RECORDED DATA:
· · · ·
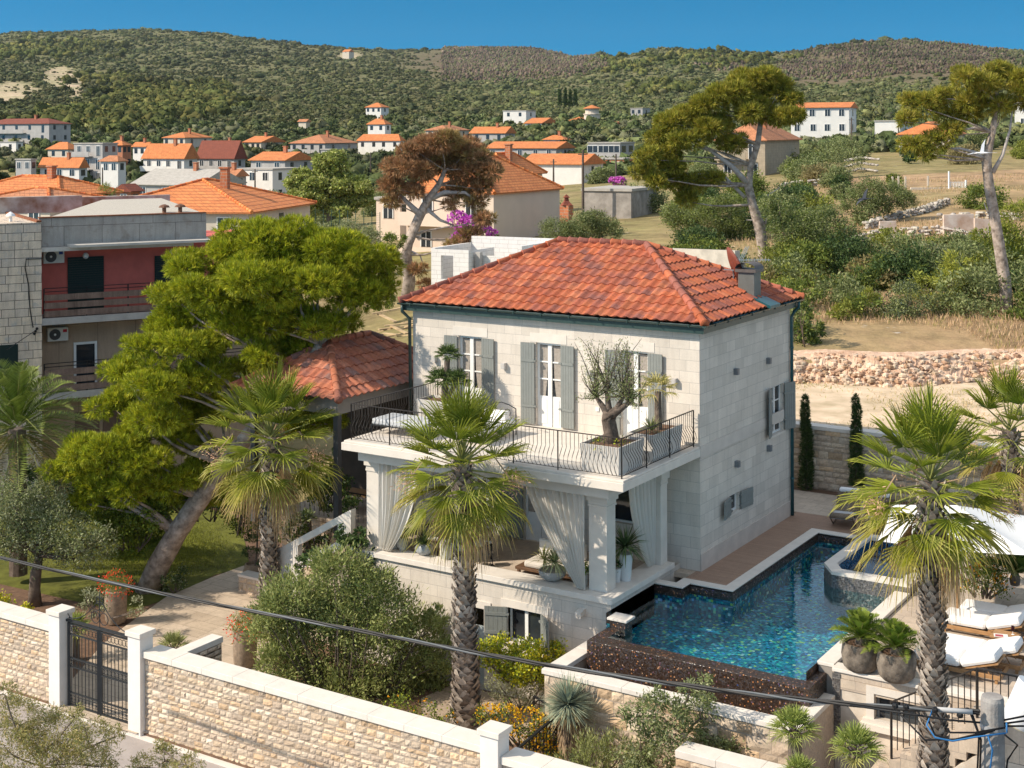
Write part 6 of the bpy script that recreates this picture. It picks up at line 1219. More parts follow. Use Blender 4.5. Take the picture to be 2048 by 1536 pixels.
# ------------------------------------------------------------------ scrub that covers the hills: one mass
def ico(sub):
    bm = bmesh.new(); bmesh.ops.create_icosphere(bm, subdivisions=sub, radius=1); v = np.array([tuple(x.co) for x in bm.verts]); f = np.array([[q.index for q in g.verts] for g in bm.faces]); bm.free(); return v, f
def scrub(name, label, t, d, r, cols, sub=2, flat=.75, tone=.25, mat=None, jag=.36, tufts=0):
    iv, if_ = ico(sub); n = len(t); z = ground(t, d); c = np.stack([CX+RV[0]*t*d+DV[0]*d, CY+RV[1]*t*d+DV[1]*d, z+r*flat*.45], 1)
    V = iv[None]*(1+RNG.normal(size=(n, len(iv), 1))*jag)*r[:, None, None]*np.array([1, 1, flat])+c[:, None]; Fx = if_[None]+(np.arange(n)*len(iv))[:, None, None]
    patch = 1+.22*(np.sin(c[:, 0]/37+1)*np.sin(c[:, 1]/51)+np.sin(c[:, 0]/13-c[:, 1]/17+2)*.6+np.sin(c[:, 0]/140+c[:, 1]/190)*.7); c0 = np.asarray(cols)[RNG.integers(0, len(cols), n)]*RNG.uniform(1-tone, 1+tone, (n, 1))*patch[:, None]
    V = V.reshape(-1, 3); Fx = Fx.reshape(-1, 3); cc = np.repeat(c0, len(if_), 0)*RNG.uniform(.75, 1.25, (n*len(if_), 1))
    if tufts:                                                       # ragged leaf sprays over every bush
        k = np.repeat(np.arange(n), tufts); q = len(k); dd = rdir(q); dd[:, 2] = np.abs(dd[:, 2])*.8+.05; p = c[k]+dd*r[k][:, None]*np.array([1.05, 1.05, flat*1.15]); a = unit(rdir(q)+dd*.5)*r[k][:, None]*RNG.uniform(.25, .6, (q, 1)); b = unit(np.cross(a, rdir(q)))*r[k][:, None]*RNG.uniform(.15, .32, (q, 1))
        T = np.stack([p-a*.5-b, p-a*.5+b, p+a], 1).reshape(-1, 3); Fx = np.concatenate([Fx, np.arange(3*q).reshape(q, 3)+len(V)]); V = np.concatenate([V, T]); cc = np.concatenate([cc, c0[k]*RNG.uniform(.75, 1.22, (q, 1))])
    return npobj(name, V, Fx, mat or SCRUBM, None, cc, label=label, cat='scrub', kind='stuff')
SCRUBM = attr('scrub_leaf', .9, 0, var=.2, scale=.9, spec=.1)
def keep(t, d, rs, p=1.):
    u = t*F+1024; v = YH-(ground(t, d)-H)/d*F; k = np.ones(len(t))
    for r in rs: k *= 1-region(u, v, *r)[:, 0]*p
    return RNG.uniform(size=len(t)) < k
SC = [(.085, .098, .042), (.105, .115, .05), (.07, .084, .038), (.135, .13, .062), (.095, .105, .038)]
n = 90000; t = RNG.uniform(-.45, .45, n); d = np.exp(RNG.uniform(math.log(430), math.log(2750), n)); ok = keep(t, d, PALE+BURN, .9); t, d = t[ok], d[ok]
scrub('hillside_scrub', 'low grey green maquis scrub covering the far hillsides', t, d, (.52+d/1250)*np.exp(RNG.normal(-.25, .45, len(d))), SC, 1, .6, .2, tufts=9)
n = 75000; t = np.concatenate([RNG.uniform(-.05, .10, n//2), RNG.uniform(.12, .45, n//2)]); d = RNG.uniform(1000, 2750, n); u = t*F+1024; v = YH-(ground(t, d)-H)/d*F; k = sum(region(u, v, *r)[:, 0] for r in BURN); ok = RNG.uniform(size=n) < k; t, d = t[ok], d[ok]
scrub('burnt_scrub', 'brown burnt scrub and bare trunks on the upper slopes', t, d, (.5+d/2100)*RNG.uniform(.4, 1.3, len(d)), [(.12, .085, .065), (.16, .12, .09), (.09, .068, .055), (.11, .105, .055), (.09, .10, .045)], 1, 1.5)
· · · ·
WHAT YOU HAVE TO DO:
Please set down each line of the data above exactly as written, without the pictures.

COMPLETE RESPONSE:
Write part 6 of the bpy script that recreates this picture. It picks up at line 1219. More parts follow. Use Blender 4.5. Take the picture to be 2048 by 1536 pixels.
# ------------------------------------------------------------------ scrub that covers the hills: one mass
def ico(sub):
    bm = bmesh.new(); bmesh.ops.create_icosphere(bm, subdivisions=sub, radius=1); v = np.array([tuple(x.co) for x in bm.verts]); f = np.array([[q.index for q in g.verts] for g in bm.faces]); bm.free(); return v, f
def scrub(name, label, t, d, r, cols, sub=2, flat=.75, tone=.25, mat=None, jag=.36, tufts=0):
    iv, if_ = ico(sub); n = len(t); z = ground(t, d); c = np.stack([CX+RV[0]*t*d+DV[0]*d, CY+RV[1]*t*d+DV[1]*d, z+r*flat*.45], 1)
    V = iv[None]*(1+RNG.normal(size=(n, len(iv), 1))*jag)*r[:, None, None]*np.array([1, 1, flat])+c[:, None]; Fx = if_[None]+(np.arange(n)*len(iv))[:, None, None]
    patch = 1+.22*(np.sin(c[:, 0]/37+1)*np.sin(c[:, 1]/51)+np.sin(c[:, 0]/13-c[:, 1]/17+2)*.6+np.sin(c[:, 0]/140+c[:, 1]/190)*.7); c0 = np.asarray(cols)[RNG.integers(0, len(cols), n)]*RNG.uniform(1-tone, 1+tone, (n, 1))*patch[:, None]
    V = V.reshape(-1, 3); Fx = Fx.reshape(-1, 3); cc = np.repeat(c0, len(if_), 0)*RNG.uniform(.75, 1.25, (n*len(if_), 1))
    if tufts:                                                       # ragged leaf sprays over every bush
        k = np.repeat(np.arange(n), tufts); q = len(k); dd = rdir(q); dd[:, 2] = np.abs(dd[:, 2])*.8+.05; p = c[k]+dd*r[k][:, None]*np.array([1.05, 1.05, flat*1.15]); a = unit(rdir(q)+dd*.5)*r[k][:, None]*RNG.uniform(.25, .6, (q, 1)); b = unit(np.cross(a, rdir(q)))*r[k][:, None]*RNG.uniform(.15, .32, (q, 1))
        T = np.stack([p-a*.5-b, p-a*.5+b, p+a], 1).reshape(-1, 3); Fx = np.concatenate([Fx, np.arange(3*q).reshape(q, 3)+len(V)]); V = np.concatenate([V, T]); cc = np.concatenate([cc, c0[k]*RNG.uniform(.75, 1.22, (q, 1))])
    return npobj(name, V, Fx, mat or SCRUBM, None, cc, label=label, cat='scrub', kind='stuff')
SCRUBM = attr('scrub_leaf', .9, 0, var=.2, scale=.9, spec=.1)
def keep(t, d, rs, p=1.):
    u = t*F+1024; v = YH-(ground(t, d)-H)/d*F; k = np.ones(len(t))
    for r in rs: k *= 1-region(u, v, *r)[:, 0]*p
    return RNG.uniform(size=len(t)) < k
SC = [(.085, .098, .042), (.105, .115, .05), (.07, .084, .038), (.135, .13, .062), (.095, .105, .038)]
n = 90000; t = RNG.uniform(-.45, .45, n); d = np.exp(RNG.uniform(math.log(430), math.log(2750), n)); ok = keep(t, d, PALE+BURN, .9); t, d = t[ok], d[ok]
scrub('hillside_scrub', 'low grey green maquis scrub covering the far hillsides', t, d, (.52+d/1250)*np.exp(RNG.normal(-.25, .45, len(d))), SC, 1, .6, .2, tufts=9)
n = 75000; t = np.concatenate([RNG.uniform(-.05, .10, n//2), RNG.uniform(.12, .45, n//2)]); d = RNG.uniform(1000, 2750, n); u = t*F+1024; v = YH-(ground(t, d)-H)/d*F; k = sum(region(u, v, *r)[:, 0] for r in BURN); ok = RNG.uniform(size=n) < k; t, d = t[ok], d[ok]
scrub('burnt_scrub', 'brown burnt scrub and bare trunks on the upper slopes', t, d, (.5+d/2100)*RNG.uniform(.4, 1.3, len(d)), [(.12, .085, .065), (.16, .12, .09), (.09, .068, .055), (.11, .105, .055), (.09, .10, .045)], 1, 1.5)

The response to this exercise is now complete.